Св. Иоанн Климакский пишет в своей «Лестнице в рай», что монах, одержимый гордыней, не нуждается в преследовании беса, ибо он сам себе бес.
Мне вспоминается Икс, который ушел в монастырь, но жизнь его там не заладилась. Не было на свете человека, лучше, чем он, приспособленного к мирской жизни и мирскому блеску. Не способный ни к смирению, ни к подчинению, он все-таки избрал одиночество и дал ему поглотить себя. В нем не было ничего, чтобы, по выражению все того же Иоанна Климакского, стать «возлюбленным Господа». Дабы обрести спасение, а тем более помочь в его обретении другим, одного сарказма мало. Сарказмом можно только замаскировать свои раны, не говоря уже о своем отвращении к миру.
Жить, не ведая никаких амбиций, – великое счастье и великая сила. Я заставляю себя жить именно так. Но сам факт, что я принуждаю себя к этому, свидетельствует о моей тщеславности.

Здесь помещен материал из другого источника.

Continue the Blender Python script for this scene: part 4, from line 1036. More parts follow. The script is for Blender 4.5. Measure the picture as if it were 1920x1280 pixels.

Время, свободное от размышлений, – на самом деле единственно наполненное. Не надо краснеть от стыда, подсчитывая, как много мгновений мы потратили ни на что. Эти мгновения только с виду пусты, в действительности же они поражают полнотой. Медитация есть высший вид досуга, секрет которого утрачен.
Благородные жесты всегда вызывают подозрение. О каждом из них мы сожалеем. Они фальшивы, театральны, вызваны стремлением к позерству. Справедливости ради добавим, что почти такое же сожаление вызывают и подлые жесты.
Вспоминаю отдельные мгновения своей жизни, от самых нейтральных до самых волнующих, и спрашиваю себя: что осталось от каждого из них и какая теперь между ними разница? Все они слились в одно, утратили выпуклость и реальность. Лишь в те минуты, когда я не чувствовал ничего, я приближался к истине, то есть к своему нынешнему состоянию, в котором я пытаюсь осмыслить свой прошлый опыт. Так что толку что-либо испытывать? Ни память, ни воображение не способны возродить к жизни ни один былой «экстаз»!
Ни один человек до последней минуты не способен полностью познать смерть: даже для пребывающего в агонии она таит чуточку новизны.
Если верить Каббале, Бог создал души сразу же, и все они изначально имели ту же форму, какую должны были обрести после своего воплощения. Когда приходит время, очередная душа получает приказ соединиться с предназначенным ей телом и каждая из них тщетно молит Создателя избавить ее от этой грязи и этого рабства.